#### Source excerpt

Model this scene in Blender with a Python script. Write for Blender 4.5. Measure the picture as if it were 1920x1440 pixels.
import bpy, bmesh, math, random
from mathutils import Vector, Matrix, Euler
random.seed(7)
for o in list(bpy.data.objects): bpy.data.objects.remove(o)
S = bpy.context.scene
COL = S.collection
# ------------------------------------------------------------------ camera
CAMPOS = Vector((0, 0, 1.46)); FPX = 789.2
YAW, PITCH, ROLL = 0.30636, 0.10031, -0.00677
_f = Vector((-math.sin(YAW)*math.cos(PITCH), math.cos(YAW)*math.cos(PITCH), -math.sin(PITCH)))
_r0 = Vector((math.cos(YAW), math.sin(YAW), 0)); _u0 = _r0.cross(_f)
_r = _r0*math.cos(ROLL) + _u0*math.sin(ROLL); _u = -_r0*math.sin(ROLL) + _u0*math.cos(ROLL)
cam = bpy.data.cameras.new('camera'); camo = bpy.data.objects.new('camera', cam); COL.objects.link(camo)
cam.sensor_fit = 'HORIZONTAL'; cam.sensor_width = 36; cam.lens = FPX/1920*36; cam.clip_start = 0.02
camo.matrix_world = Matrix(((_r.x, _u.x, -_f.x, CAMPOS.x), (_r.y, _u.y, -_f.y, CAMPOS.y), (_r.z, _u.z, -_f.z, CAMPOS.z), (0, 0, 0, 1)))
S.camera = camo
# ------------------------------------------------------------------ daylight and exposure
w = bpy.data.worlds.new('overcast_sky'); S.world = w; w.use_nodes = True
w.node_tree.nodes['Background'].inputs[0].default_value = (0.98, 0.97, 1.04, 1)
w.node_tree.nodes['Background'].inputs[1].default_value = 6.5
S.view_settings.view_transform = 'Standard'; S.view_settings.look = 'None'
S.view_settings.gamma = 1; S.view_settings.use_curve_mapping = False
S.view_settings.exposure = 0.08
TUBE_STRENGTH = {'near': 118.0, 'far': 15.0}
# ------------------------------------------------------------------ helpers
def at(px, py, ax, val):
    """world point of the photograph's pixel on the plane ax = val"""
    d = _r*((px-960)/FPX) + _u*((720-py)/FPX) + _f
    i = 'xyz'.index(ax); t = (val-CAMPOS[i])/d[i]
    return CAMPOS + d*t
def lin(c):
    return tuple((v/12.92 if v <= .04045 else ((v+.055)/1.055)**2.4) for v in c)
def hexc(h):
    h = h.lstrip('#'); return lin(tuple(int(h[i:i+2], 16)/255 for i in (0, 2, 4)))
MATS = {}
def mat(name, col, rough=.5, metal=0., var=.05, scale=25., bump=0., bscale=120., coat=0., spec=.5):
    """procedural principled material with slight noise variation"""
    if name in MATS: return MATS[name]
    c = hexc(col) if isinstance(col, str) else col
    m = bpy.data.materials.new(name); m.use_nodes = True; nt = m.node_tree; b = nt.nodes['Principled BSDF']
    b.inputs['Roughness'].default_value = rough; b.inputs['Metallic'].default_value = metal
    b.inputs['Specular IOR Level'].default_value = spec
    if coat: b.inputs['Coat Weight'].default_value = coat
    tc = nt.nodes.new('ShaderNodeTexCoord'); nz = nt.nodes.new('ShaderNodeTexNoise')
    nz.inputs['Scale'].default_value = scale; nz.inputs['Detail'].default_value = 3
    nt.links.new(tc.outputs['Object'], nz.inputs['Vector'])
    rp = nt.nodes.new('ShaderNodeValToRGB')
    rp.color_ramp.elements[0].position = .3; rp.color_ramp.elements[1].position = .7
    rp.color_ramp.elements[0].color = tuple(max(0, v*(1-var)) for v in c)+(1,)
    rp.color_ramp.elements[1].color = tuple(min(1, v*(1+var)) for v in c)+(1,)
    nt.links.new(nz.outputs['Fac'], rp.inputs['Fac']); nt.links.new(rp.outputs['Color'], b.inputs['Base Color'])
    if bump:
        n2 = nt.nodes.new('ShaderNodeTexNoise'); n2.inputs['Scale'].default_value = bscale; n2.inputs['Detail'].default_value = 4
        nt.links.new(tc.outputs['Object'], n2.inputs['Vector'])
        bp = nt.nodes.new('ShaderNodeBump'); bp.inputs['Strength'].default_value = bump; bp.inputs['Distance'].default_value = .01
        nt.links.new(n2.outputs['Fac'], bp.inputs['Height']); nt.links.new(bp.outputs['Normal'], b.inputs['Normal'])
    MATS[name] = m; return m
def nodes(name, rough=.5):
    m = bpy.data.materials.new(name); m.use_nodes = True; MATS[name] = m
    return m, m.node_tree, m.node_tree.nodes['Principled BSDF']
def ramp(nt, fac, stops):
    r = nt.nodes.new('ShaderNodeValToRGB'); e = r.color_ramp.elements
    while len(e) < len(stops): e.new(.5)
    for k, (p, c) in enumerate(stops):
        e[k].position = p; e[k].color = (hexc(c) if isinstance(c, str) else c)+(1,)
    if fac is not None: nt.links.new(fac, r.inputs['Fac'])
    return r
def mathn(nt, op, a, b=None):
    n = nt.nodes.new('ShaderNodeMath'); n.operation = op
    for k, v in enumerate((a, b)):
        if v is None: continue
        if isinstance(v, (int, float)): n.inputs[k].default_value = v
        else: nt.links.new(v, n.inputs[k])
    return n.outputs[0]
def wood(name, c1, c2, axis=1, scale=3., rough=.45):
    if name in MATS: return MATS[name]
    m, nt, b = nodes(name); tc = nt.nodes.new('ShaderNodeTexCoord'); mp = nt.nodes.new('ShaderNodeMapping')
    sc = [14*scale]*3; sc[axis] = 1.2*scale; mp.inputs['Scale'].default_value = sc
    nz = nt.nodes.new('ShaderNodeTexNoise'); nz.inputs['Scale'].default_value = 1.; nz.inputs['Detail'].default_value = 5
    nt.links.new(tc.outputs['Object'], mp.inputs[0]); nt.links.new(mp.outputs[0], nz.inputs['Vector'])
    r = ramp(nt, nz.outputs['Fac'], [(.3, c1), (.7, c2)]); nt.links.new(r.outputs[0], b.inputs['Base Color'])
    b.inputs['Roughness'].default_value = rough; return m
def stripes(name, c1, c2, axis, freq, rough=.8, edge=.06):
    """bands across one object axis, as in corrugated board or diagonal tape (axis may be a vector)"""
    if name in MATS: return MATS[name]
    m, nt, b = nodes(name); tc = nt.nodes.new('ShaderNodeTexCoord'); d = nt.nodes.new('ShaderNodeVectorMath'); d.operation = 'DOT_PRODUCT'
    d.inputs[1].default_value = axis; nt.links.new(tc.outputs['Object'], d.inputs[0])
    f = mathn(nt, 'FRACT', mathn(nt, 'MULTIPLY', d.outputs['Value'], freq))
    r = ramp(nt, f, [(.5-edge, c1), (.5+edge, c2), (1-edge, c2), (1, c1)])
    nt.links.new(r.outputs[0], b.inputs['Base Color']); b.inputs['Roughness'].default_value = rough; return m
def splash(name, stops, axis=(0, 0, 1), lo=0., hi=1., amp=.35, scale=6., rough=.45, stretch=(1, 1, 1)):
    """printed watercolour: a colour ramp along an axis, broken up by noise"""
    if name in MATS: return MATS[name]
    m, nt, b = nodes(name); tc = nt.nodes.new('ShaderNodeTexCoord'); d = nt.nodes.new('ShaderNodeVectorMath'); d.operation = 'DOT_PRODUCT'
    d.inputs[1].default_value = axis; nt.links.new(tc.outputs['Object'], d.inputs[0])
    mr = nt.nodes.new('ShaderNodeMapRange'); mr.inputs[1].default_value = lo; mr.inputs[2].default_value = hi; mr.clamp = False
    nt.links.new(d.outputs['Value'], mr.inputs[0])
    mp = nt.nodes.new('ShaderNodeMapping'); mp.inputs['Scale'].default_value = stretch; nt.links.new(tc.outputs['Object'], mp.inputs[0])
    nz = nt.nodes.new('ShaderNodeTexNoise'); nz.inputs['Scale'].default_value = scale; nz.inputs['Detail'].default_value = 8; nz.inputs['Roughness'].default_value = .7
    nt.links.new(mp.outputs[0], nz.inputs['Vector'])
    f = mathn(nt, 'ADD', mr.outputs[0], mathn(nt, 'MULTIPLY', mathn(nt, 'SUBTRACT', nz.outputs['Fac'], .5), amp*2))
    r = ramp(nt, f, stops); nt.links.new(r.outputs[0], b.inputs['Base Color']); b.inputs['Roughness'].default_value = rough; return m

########

◆ Objective: Lines containing the word "with" must all be returned from the material above.

◆ Answer to this task:
Model this scene in Blender with a Python script. Write for Blender 4.5. Measure the picture as if it were 1920x1440 pixels.
    """procedural principled material with slight noise variation"""